Instructions to follow:
Write out all of the data without omission, exactly as shown.

⁂

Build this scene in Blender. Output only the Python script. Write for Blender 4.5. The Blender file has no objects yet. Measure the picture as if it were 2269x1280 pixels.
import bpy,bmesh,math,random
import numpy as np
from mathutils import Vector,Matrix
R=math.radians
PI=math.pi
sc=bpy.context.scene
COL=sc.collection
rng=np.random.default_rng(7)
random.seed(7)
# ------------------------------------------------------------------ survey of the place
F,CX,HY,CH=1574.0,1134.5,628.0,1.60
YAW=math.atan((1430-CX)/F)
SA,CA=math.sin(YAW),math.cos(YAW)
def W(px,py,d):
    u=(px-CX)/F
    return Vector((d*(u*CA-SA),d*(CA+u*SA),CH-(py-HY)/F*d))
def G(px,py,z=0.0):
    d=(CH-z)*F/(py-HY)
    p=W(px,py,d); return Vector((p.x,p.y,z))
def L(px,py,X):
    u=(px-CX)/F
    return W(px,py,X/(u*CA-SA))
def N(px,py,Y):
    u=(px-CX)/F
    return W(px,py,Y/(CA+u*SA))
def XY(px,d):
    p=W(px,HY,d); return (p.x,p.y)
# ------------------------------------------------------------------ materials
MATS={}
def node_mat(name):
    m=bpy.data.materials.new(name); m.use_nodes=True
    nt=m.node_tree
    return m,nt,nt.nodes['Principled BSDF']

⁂

Response:
Build this scene in Blender. Output only the Python script. Write for Blender 4.5. The Blender file has no objects yet. Measure the picture as if it were 2269x1280 pixels.
import bpy,bmesh,math,random
import numpy as np
from mathutils import Vector,Matrix
R=math.radians
PI=math.pi
sc=bpy.context.scene
COL=sc.collection
rng=np.random.default_rng(7)
random.seed(7)
# ------------------------------------------------------------------ survey of the place
F,CX,HY,CH=1574.0,1134.5,628.0,1.60
YAW=math.atan((1430-CX)/F)
SA,CA=math.sin(YAW),math.cos(YAW)
def W(px,py,d):
    u=(px-CX)/F
    return Vector((d*(u*CA-SA),d*(CA+u*SA),CH-(py-HY)/F*d))
def G(px,py,z=0.0):
    d=(CH-z)*F/(py-HY)
    p=W(px,py,d); return Vector((p.x,p.y,z))
def L(px,py,X):
    u=(px-CX)/F
    return W(px,py,X/(u*CA-SA))
def N(px,py,Y):
    u=(px-CX)/F
    return W(px,py,Y/(CA+u*SA))
def XY(px,d):
    p=W(px,HY,d); return (p.x,p.y)
# ------------------------------------------------------------------ materials
MATS={}
def node_mat(name):
    m=bpy.data.materials.new(name); m.use_nodes=True
    nt=m.node_tree
    return m,nt,nt.nodes['Principled BSDF']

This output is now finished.